A London Adventure: Desperately Seeking Albion

Zachary Norton

Issue date: 9/29/05 Section: editor's picks

Versus Magazine Online [Image based format]



Hello, my name is Zach and I am an Anglophile. That is to say, I admire nearly all facets of British, Anglo-Saxon culture, popular or otherwise. After getting hooked on authors like C.S. Lewis, J. R. R. Tolkien, George Orwell, Neil Gaiman, Terry Pratchett, Charles Dickens, and William Shakespeare as a teenager, I found myself jonesing for harder doses of Britannia. I started slow with episodes of "Monty Python's Flying Circus", "Doctor Who", "Spaced", and soon worked myself into a frenzy with Hammer horror films and Royal Shakespeare Company performances.
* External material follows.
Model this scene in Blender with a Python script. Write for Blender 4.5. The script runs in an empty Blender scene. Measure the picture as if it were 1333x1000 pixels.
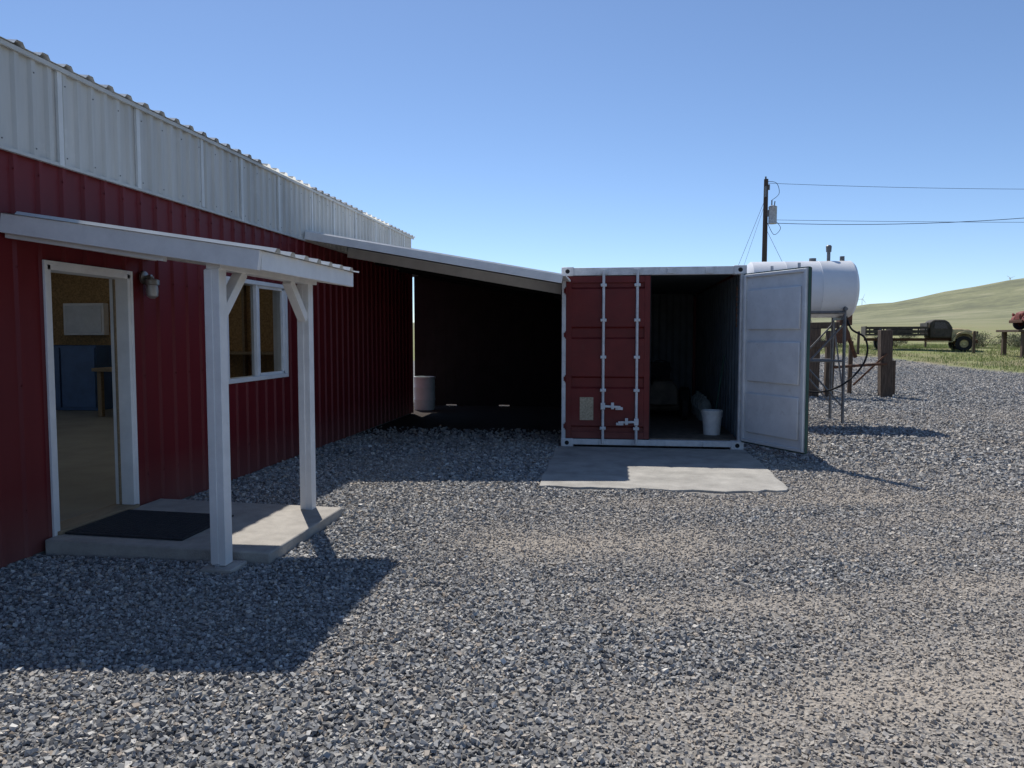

My family's seasonal visits to the U.K. made matters worse by cementing my obsession and instilling wanderlust in me to boot. My fixation on travel and British culture led me to pursue an English Literature degree at Vanderbilt. More importantly, it coerced me to sign up for this past summer's Humanities in London program.

I landed in London two days early via British Airways and checked into a Marriott hotel on the edge of Hyde Park. The booming Live 8 concert just outside my window seemed an auspicious welcome as I planned my itinerary. I spent those first two days exploring London's West End with neither anxiety nor hesitation, wandering aimlessly through a maze of alleys and side streets overshadowed by impressive Georgian architecture. Let my confusion serve as warning for all would-be London travelers - never explore the city without an accurate map and compass. I'm still surprised by how easily signs pointing towards Piccadilly Circus led me into Soho's red light district.

In spite of all my confusion, I relished the freedom that my aimless tour of London granted me; the tight shackles of parental mandate, impending adulthood, and adolescent drama became hula-hoops while I myself started to feel like a potent mixture of Bacchus, Samothrace Nike, and Jack Kerouac; the whole of London was my oyster. But all it takes for an illusion to shatter is a little bit of chaos and I got my first big dose of pandemonium a little more than a week into the HIL classes. I can proudly say that I never feared for my life after the four suicide-bombs rattled London - Vanderbilt's administration was capable and helpful throughout the crisis - but I did get queasy. My stomach churned whenever I thought of London's reaction and of the scathing xenophobia that would inevitably possess every non-Muslim denizen.